Supplied information
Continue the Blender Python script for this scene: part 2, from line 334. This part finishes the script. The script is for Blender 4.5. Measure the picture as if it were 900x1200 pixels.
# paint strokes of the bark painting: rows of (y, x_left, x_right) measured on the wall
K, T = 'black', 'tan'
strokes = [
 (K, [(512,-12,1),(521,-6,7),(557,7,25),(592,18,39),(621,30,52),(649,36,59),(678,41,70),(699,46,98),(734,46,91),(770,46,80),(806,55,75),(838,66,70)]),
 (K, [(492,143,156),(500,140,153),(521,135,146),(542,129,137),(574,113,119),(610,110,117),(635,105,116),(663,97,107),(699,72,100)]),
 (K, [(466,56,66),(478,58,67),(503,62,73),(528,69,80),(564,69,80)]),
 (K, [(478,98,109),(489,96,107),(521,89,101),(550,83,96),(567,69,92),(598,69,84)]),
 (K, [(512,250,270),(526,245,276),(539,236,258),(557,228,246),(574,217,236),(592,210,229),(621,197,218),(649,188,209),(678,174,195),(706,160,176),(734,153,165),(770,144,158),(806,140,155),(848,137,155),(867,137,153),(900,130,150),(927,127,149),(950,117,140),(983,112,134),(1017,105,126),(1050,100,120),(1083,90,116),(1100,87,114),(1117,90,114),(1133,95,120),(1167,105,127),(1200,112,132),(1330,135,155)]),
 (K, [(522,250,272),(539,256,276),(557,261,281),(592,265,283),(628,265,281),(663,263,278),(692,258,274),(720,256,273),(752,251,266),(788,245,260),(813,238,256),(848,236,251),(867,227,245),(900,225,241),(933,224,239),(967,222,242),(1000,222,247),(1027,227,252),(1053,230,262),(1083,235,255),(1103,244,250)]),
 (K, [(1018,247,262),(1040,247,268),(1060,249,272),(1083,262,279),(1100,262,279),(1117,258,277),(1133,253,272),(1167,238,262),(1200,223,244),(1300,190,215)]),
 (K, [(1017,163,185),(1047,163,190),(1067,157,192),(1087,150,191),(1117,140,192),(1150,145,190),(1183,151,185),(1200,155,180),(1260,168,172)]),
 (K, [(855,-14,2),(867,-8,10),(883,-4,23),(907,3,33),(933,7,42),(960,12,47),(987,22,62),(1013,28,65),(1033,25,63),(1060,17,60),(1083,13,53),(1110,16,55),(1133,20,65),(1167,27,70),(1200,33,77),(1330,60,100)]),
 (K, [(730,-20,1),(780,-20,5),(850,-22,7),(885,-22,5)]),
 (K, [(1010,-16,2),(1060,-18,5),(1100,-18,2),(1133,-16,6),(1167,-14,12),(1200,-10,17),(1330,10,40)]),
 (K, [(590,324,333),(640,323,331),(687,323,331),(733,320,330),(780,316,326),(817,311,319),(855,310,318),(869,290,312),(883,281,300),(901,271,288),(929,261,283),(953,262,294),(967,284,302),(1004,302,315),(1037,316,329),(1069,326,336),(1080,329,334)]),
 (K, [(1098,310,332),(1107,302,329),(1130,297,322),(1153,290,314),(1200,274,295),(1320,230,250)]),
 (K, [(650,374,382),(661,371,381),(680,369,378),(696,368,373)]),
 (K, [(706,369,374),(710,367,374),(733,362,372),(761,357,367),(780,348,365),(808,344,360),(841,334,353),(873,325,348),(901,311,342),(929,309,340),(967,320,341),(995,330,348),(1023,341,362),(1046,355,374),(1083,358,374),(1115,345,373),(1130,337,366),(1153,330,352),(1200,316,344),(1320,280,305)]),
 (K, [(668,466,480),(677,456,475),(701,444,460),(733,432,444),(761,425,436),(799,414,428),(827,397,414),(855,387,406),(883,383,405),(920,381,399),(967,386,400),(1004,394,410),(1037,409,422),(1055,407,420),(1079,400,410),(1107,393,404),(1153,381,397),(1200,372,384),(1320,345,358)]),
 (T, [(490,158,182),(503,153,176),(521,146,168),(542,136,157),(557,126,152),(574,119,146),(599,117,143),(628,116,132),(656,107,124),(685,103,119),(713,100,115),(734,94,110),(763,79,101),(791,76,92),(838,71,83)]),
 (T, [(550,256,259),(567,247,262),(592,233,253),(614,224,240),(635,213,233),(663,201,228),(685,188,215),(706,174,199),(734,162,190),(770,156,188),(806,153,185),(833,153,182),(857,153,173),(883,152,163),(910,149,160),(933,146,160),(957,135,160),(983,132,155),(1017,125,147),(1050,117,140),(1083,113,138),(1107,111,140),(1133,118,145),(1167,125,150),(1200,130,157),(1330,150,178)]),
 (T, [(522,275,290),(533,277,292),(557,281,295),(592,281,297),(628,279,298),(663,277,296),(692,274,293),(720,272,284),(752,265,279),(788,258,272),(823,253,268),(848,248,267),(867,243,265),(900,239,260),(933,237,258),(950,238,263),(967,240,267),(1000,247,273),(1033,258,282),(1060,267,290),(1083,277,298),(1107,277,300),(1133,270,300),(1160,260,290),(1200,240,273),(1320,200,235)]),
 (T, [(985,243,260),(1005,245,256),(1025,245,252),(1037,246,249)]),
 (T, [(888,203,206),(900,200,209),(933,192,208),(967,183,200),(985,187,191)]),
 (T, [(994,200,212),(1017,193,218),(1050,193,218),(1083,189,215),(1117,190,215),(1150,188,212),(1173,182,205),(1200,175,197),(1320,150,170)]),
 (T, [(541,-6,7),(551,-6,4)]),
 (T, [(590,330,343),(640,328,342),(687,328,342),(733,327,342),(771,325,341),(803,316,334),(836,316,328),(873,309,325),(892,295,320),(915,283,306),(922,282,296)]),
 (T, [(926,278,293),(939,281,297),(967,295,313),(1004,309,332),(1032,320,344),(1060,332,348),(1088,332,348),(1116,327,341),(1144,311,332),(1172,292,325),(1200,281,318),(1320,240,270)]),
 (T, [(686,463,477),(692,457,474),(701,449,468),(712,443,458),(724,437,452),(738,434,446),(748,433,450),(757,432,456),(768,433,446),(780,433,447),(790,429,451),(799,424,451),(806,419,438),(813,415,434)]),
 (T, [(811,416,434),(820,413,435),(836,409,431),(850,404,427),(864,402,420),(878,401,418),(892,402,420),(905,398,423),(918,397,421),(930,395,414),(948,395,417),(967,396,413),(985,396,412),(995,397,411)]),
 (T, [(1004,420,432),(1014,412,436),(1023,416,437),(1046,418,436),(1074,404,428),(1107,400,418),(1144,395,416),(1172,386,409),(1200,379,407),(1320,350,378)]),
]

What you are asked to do
Extract all of the material exactly as it is written.

Answer to this exercise
Continue the Blender Python script for this scene: part 2, from line 334. This part finishes the script. The script is for Blender 4.5. Measure the picture as if it were 900x1200 pixels.
# paint strokes of the bark painting: rows of (y, x_left, x_right) measured on the wall
K, T = 'black', 'tan'
strokes = [
 (K, [(512,-12,1),(521,-6,7),(557,7,25),(592,18,39),(621,30,52),(649,36,59),(678,41,70),(699,46,98),(734,46,91),(770,46,80),(806,55,75),(838,66,70)]),
 (K, [(492,143,156),(500,140,153),(521,135,146),(542,129,137),(574,113,119),(610,110,117),(635,105,116),(663,97,107),(699,72,100)]),
 (K, [(466,56,66),(478,58,67),(503,62,73),(528,69,80),(564,69,80)]),
 (K, [(478,98,109),(489,96,107),(521,89,101),(550,83,96),(567,69,92),(598,69,84)]),
 (K, [(512,250,270),(526,245,276),(539,236,258),(557,228,246),(574,217,236),(592,210,229),(621,197,218),(649,188,209),(678,174,195),(706,160,176),(734,153,165),(770,144,158),(806,140,155),(848,137,155),(867,137,153),(900,130,150),(927,127,149),(950,117,140),(983,112,134),(1017,105,126),(1050,100,120),(1083,90,116),(1100,87,114),(1117,90,114),(1133,95,120),(1167,105,127),(1200,112,132),(1330,135,155)]),
 (K, [(522,250,272),(539,256,276),(557,261,281),(592,265,283),(628,265,281),(663,263,278),(692,258,274),(720,256,273),(752,251,266),(788,245,260),(813,238,256),(848,236,251),(867,227,245),(900,225,241),(933,224,239),(967,222,242),(1000,222,247),(1027,227,252),(1053,230,262),(1083,235,255),(1103,244,250)]),
 (K, [(1018,247,262),(1040,247,268),(1060,249,272),(1083,262,279),(1100,262,279),(1117,258,277),(1133,253,272),(1167,238,262),(1200,223,244),(1300,190,215)]),
 (K, [(1017,163,185),(1047,163,190),(1067,157,192),(1087,150,191),(1117,140,192),(1150,145,190),(1183,151,185),(1200,155,180),(1260,168,172)]),
 (K, [(855,-14,2),(867,-8,10),(883,-4,23),(907,3,33),(933,7,42),(960,12,47),(987,22,62),(1013,28,65),(1033,25,63),(1060,17,60),(1083,13,53),(1110,16,55),(1133,20,65),(1167,27,70),(1200,33,77),(1330,60,100)]),
 (K, [(730,-20,1),(780,-20,5),(850,-22,7),(885,-22,5)]),
 (K, [(1010,-16,2),(1060,-18,5),(1100,-18,2),(1133,-16,6),(1167,-14,12),(1200,-10,17),(1330,10,40)]),
 (K, [(590,324,333),(640,323,331),(687,323,331),(733,320,330),(780,316,326),(817,311,319),(855,310,318),(869,290,312),(883,281,300),(901,271,288),(929,261,283),(953,262,294),(967,284,302),(1004,302,315),(1037,316,329),(1069,326,336),(1080,329,334)]),
 (K, [(1098,310,332),(1107,302,329),(1130,297,322),(1153,290,314),(1200,274,295),(1320,230,250)]),
 (K, [(650,374,382),(661,371,381),(680,369,378),(696,368,373)]),
 (K, [(706,369,374),(710,367,374),(733,362,372),(761,357,367),(780,348,365),(808,344,360),(841,334,353),(873,325,348),(901,311,342),(929,309,340),(967,320,341),(995,330,348),(1023,341,362),(1046,355,374),(1083,358,374),(1115,345,373),(1130,337,366),(1153,330,352),(1200,316,344),(1320,280,305)]),
 (K, [(668,466,480),(677,456,475),(701,444,460),(733,432,444),(761,425,436),(799,414,428),(827,397,414),(855,387,406),(883,383,405),(920,381,399),(967,386,400),(1004,394,410),(1037,409,422),(1055,407,420),(1079,400,410),(1107,393,404),(1153,381,397),(1200,372,384),(1320,345,358)]),
 (T, [(490,158,182),(503,153,176),(521,146,168),(542,136,157),(557,126,152),(574,119,146),(599,117,143),(628,116,132),(656,107,124),(685,103,119),(713,100,115),(734,94,110),(763,79,101),(791,76,92),(838,71,83)]),
 (T, [(550,256,259),(567,247,262),(592,233,253),(614,224,240),(635,213,233),(663,201,228),(685,188,215),(706,174,199),(734,162,190),(770,156,188),(806,153,185),(833,153,182),(857,153,173),(883,152,163),(910,149,160),(933,146,160),(957,135,160),(983,132,155),(1017,125,147),(1050,117,140),(1083,113,138),(1107,111,140),(1133,118,145),(1167,125,150),(1200,130,157),(1330,150,178)]),
 (T, [(522,275,290),(533,277,292),(557,281,295),(592,281,297),(628,279,298),(663,277,296),(692,274,293),(720,272,284),(752,265,279),(788,258,272),(823,253,268),(848,248,267),(867,243,265),(900,239,260),(933,237,258),(950,238,263),(967,240,267),(1000,247,273),(1033,258,282),(1060,267,290),(1083,277,298),(1107,277,300),(1133,270,300),(1160,260,290),(1200,240,273),(1320,200,235)]),
 (T, [(985,243,260),(1005,245,256),(1025,245,252),(1037,246,249)]),
 (T, [(888,203,206),(900,200,209),(933,192,208),(967,183,200),(985,187,191)]),
 (T, [(994,200,212),(1017,193,218),(1050,193,218),(1083,189,215),(1117,190,215),(1150,188,212),(1173,182,205),(1200,175,197),(1320,150,170)]),
 (T, [(541,-6,7),(551,-6,4)]),
 (T, [(590,330,343),(640,328,342),(687,328,342),(733,327,342),(771,325,341),(803,316,334),(836,316,328),(873,309,325),(892,295,320),(915,283,306),(922,282,296)]),
 (T, [(926,278,293),(939,281,297),(967,295,313),(1004,309,332),(1032,320,344),(1060,332,348),(1088,332,348),(1116,327,341),(1144,311,332),(1172,292,325),(1200,281,318),(1320,240,270)]),
 (T, [(686,463,477),(692,457,474),(701,449,468),(712,443,458),(724,437,452),(738,434,446),(748,433,450),(757,432,456),(768,433,446),(780,433,447),(790,429,451),(799,424,451),(806,419,438),(813,415,434)]),
 (T, [(811,416,434),(820,413,435),(836,409,431),(850,404,427),(864,402,420),(878,401,418),(892,402,420),(905,398,423),(918,397,421),(930,395,414),(948,395,417),(967,396,413),(985,396,412),(995,397,411)]),
 (T, [(1004,420,432),(1014,412,436),(1023,416,437),(1046,418,436),(1074,404,428),(1107,400,418),(1144,395,416),(1172,386,409),(1200,379,407),(1320,350,378)]),
]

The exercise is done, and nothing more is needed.